(What to produce):
Each line that follows is to be retyped exactly.

+++ Dataset excerpt

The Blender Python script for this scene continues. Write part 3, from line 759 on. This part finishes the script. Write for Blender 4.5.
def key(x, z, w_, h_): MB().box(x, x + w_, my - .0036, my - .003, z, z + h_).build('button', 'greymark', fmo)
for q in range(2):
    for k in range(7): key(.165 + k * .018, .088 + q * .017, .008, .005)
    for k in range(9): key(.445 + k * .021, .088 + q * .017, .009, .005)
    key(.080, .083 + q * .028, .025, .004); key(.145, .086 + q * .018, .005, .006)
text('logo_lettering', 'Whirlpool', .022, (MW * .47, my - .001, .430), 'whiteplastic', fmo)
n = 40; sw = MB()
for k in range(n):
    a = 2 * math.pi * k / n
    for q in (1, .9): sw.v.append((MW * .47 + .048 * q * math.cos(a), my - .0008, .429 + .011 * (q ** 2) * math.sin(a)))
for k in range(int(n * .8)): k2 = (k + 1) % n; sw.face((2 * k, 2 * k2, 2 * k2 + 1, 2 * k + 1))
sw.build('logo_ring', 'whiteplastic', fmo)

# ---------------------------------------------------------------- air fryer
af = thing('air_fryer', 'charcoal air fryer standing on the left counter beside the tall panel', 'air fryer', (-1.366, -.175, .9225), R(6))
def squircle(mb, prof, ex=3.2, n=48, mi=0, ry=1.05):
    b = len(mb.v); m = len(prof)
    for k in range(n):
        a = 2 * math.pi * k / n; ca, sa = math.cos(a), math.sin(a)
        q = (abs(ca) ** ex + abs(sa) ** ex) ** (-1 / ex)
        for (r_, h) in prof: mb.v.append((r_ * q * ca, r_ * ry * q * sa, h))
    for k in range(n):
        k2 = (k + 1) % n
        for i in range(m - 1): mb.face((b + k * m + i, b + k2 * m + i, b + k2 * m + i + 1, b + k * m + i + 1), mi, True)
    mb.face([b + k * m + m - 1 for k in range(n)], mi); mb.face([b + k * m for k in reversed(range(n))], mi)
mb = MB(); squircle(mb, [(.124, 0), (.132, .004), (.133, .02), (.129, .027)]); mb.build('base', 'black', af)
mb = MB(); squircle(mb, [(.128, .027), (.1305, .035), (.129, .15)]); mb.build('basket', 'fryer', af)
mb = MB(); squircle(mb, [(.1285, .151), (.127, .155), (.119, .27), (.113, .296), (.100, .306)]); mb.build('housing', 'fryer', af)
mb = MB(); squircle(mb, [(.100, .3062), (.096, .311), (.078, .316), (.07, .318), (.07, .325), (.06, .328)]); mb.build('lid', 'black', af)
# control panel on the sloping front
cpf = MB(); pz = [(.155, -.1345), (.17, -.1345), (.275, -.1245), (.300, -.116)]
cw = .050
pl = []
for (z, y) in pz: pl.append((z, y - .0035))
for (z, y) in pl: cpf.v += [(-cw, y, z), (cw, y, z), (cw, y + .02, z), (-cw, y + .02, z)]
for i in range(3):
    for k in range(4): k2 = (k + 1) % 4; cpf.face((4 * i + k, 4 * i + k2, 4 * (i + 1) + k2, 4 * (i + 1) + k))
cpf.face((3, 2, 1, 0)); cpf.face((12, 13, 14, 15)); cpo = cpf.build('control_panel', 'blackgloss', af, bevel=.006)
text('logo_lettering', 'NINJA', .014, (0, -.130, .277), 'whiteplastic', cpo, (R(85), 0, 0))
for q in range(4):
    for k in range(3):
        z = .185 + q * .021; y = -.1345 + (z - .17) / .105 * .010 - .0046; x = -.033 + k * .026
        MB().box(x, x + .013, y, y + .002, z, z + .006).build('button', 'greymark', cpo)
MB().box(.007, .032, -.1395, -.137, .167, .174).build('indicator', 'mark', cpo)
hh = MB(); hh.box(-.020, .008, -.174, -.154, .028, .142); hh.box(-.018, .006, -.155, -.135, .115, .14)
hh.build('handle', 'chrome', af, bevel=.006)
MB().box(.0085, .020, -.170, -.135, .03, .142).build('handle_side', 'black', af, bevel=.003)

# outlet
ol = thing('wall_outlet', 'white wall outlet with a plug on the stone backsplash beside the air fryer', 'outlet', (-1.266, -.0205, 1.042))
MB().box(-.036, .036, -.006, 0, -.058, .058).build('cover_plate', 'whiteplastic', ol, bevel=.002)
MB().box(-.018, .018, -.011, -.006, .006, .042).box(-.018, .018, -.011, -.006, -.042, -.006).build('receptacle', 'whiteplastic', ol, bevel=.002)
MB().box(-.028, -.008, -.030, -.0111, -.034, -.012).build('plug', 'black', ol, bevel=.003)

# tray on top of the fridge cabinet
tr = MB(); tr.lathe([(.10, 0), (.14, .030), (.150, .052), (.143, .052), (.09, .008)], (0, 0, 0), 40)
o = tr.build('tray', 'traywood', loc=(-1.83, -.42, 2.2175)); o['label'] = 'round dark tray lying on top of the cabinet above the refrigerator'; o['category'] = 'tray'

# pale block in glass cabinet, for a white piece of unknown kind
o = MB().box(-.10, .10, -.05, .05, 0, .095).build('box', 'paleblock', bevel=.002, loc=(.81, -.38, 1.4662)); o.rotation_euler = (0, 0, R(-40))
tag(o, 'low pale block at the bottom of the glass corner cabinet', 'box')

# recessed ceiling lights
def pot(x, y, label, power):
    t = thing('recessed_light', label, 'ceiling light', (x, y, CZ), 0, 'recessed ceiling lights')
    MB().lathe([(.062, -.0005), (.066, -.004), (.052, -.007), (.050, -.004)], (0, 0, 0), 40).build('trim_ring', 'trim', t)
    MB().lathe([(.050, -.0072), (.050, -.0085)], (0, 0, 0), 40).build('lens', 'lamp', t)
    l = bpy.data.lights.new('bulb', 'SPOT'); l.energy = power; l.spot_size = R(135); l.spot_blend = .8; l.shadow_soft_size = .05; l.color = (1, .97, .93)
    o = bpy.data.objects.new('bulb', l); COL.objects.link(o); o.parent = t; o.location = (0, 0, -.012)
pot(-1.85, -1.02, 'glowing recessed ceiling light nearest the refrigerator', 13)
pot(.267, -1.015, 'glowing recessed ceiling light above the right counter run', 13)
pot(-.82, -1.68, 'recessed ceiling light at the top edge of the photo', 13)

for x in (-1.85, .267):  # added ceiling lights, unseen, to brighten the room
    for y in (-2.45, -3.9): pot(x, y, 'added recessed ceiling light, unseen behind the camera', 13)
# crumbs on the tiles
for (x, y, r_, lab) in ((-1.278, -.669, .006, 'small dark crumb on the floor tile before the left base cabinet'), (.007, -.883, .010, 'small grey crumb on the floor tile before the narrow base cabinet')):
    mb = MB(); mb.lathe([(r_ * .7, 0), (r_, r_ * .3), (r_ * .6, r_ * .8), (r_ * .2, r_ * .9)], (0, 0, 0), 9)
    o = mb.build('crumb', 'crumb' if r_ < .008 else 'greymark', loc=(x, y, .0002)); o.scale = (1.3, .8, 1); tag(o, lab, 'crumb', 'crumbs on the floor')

++++++

(Solution to the exercise):
The Blender Python script for this scene continues. Write part 3, from line 759 on. This part finishes the script. Write for Blender 4.5.
def key(x, z, w_, h_): MB().box(x, x + w_, my - .0036, my - .003, z, z + h_).build('button', 'greymark', fmo)
for q in range(2):
    for k in range(7): key(.165 + k * .018, .088 + q * .017, .008, .005)
    for k in range(9): key(.445 + k * .021, .088 + q * .017, .009, .005)
    key(.080, .083 + q * .028, .025, .004); key(.145, .086 + q * .018, .005, .006)
text('logo_lettering', 'Whirlpool', .022, (MW * .47, my - .001, .430), 'whiteplastic', fmo)
n = 40; sw = MB()
for k in range(n):
    a = 2 * math.pi * k / n
    for q in (1, .9): sw.v.append((MW * .47 + .048 * q * math.cos(a), my - .0008, .429 + .011 * (q ** 2) * math.sin(a)))
for k in range(int(n * .8)): k2 = (k + 1) % n; sw.face((2 * k, 2 * k2, 2 * k2 + 1, 2 * k + 1))
sw.build('logo_ring', 'whiteplastic', fmo)

# ---------------------------------------------------------------- air fryer
af = thing('air_fryer', 'charcoal air fryer standing on the left counter beside the tall panel', 'air fryer', (-1.366, -.175, .9225), R(6))
def squircle(mb, prof, ex=3.2, n=48, mi=0, ry=1.05):
    b = len(mb.v); m = len(prof)
    for k in range(n):
        a = 2 * math.pi * k / n; ca, sa = math.cos(a), math.sin(a)
        q = (abs(ca) ** ex + abs(sa) ** ex) ** (-1 / ex)
        for (r_, h) in prof: mb.v.append((r_ * q * ca, r_ * ry * q * sa, h))
    for k in range(n):
        k2 = (k + 1) % n
        for i in range(m - 1): mb.face((b + k * m + i, b + k2 * m + i, b + k2 * m + i + 1, b + k * m + i + 1), mi, True)
    mb.face([b + k * m + m - 1 for k in range(n)], mi); mb.face([b + k * m for k in reversed(range(n))], mi)
mb = MB(); squircle(mb, [(.124, 0), (.132, .004), (.133, .02), (.129, .027)]); mb.build('base', 'black', af)
mb = MB(); squircle(mb, [(.128, .027), (.1305, .035), (.129, .15)]); mb.build('basket', 'fryer', af)
mb = MB(); squircle(mb, [(.1285, .151), (.127, .155), (.119, .27), (.113, .296), (.100, .306)]); mb.build('housing', 'fryer', af)
mb = MB(); squircle(mb, [(.100, .3062), (.096, .311), (.078, .316), (.07, .318), (.07, .325), (.06, .328)]); mb.build('lid', 'black', af)
# control panel on the sloping front
cpf = MB(); pz = [(.155, -.1345), (.17, -.1345), (.275, -.1245), (.300, -.116)]
cw = .050
pl = []
for (z, y) in pz: pl.append((z, y - .0035))
for (z, y) in pl: cpf.v += [(-cw, y, z), (cw, y, z), (cw, y + .02, z), (-cw, y + .02, z)]
for i in range(3):
    for k in range(4): k2 = (k + 1) % 4; cpf.face((4 * i + k, 4 * i + k2, 4 * (i + 1) + k2, 4 * (i + 1) + k))
cpf.face((3, 2, 1, 0)); cpf.face((12, 13, 14, 15)); cpo = cpf.build('control_panel', 'blackgloss', af, bevel=.006)
text('logo_lettering', 'NINJA', .014, (0, -.130, .277), 'whiteplastic', cpo, (R(85), 0, 0))
for q in range(4):
    for k in range(3):
        z = .185 + q * .021; y = -.1345 + (z - .17) / .105 * .010 - .0046; x = -.033 + k * .026
        MB().box(x, x + .013, y, y + .002, z, z + .006).build('button', 'greymark', cpo)
MB().box(.007, .032, -.1395, -.137, .167, .174).build('indicator', 'mark', cpo)
hh = MB(); hh.box(-.020, .008, -.174, -.154, .028, .142); hh.box(-.018, .006, -.155, -.135, .115, .14)
hh.build('handle', 'chrome', af, bevel=.006)
MB().box(.0085, .020, -.170, -.135, .03, .142).build('handle_side', 'black', af, bevel=.003)

# outlet
ol = thing('wall_outlet', 'white wall outlet with a plug on the stone backsplash beside the air fryer', 'outlet', (-1.266, -.0205, 1.042))
MB().box(-.036, .036, -.006, 0, -.058, .058).build('cover_plate', 'whiteplastic', ol, bevel=.002)
MB().box(-.018, .018, -.011, -.006, .006, .042).box(-.018, .018, -.011, -.006, -.042, -.006).build('receptacle', 'whiteplastic', ol, bevel=.002)
MB().box(-.028, -.008, -.030, -.0111, -.034, -.012).build('plug', 'black', ol, bevel=.003)

# tray on top of the fridge cabinet
tr = MB(); tr.lathe([(.10, 0), (.14, .030), (.150, .052), (.143, .052), (.09, .008)], (0, 0, 0), 40)
o = tr.build('tray', 'traywood', loc=(-1.83, -.42, 2.2175)); o['label'] = 'round dark tray lying on top of the cabinet above the refrigerator'; o['category'] = 'tray'

# pale block in glass cabinet, for a white piece of unknown kind
o = MB().box(-.10, .10, -.05, .05, 0, .095).build('box', 'paleblock', bevel=.002, loc=(.81, -.38, 1.4662)); o.rotation_euler = (0, 0, R(-40))
tag(o, 'low pale block at the bottom of the glass corner cabinet', 'box')

# recessed ceiling lights
def pot(x, y, label, power):
    t = thing('recessed_light', label, 'ceiling light', (x, y, CZ), 0, 'recessed ceiling lights')
    MB().lathe([(.062, -.0005), (.066, -.004), (.052, -.007), (.050, -.004)], (0, 0, 0), 40).build('trim_ring', 'trim', t)
    MB().lathe([(.050, -.0072), (.050, -.0085)], (0, 0, 0), 40).build('lens', 'lamp', t)
    l = bpy.data.lights.new('bulb', 'SPOT'); l.energy = power; l.spot_size = R(135); l.spot_blend = .8; l.shadow_soft_size = .05; l.color = (1, .97, .93)
    o = bpy.data.objects.new('bulb', l); COL.objects.link(o); o.parent = t; o.location = (0, 0, -.012)
pot(-1.85, -1.02, 'glowing recessed ceiling light nearest the refrigerator', 13)
pot(.267, -1.015, 'glowing recessed ceiling light above the right counter run', 13)
pot(-.82, -1.68, 'recessed ceiling light at the top edge of the photo', 13)

for x in (-1.85, .267):  # added ceiling lights, unseen, to brighten the room
    for y in (-2.45, -3.9): pot(x, y, 'added recessed ceiling light, unseen behind the camera', 13)
# crumbs on the tiles
for (x, y, r_, lab) in ((-1.278, -.669, .006, 'small dark crumb on the floor tile before the left base cabinet'), (.007, -.883, .010, 'small grey crumb on the floor tile before the narrow base cabinet')):
    mb = MB(); mb.lathe([(r_ * .7, 0), (r_, r_ * .3), (r_ * .6, r_ * .8), (r_ * .2, r_ * .9)], (0, 0, 0), 9)
    o = mb.build('crumb', 'crumb' if r_ < .008 else 'greymark', loc=(x, y, .0002)); o.scale = (1.3, .8, 1); tag(o, lab, 'crumb', 'crumbs on the floor')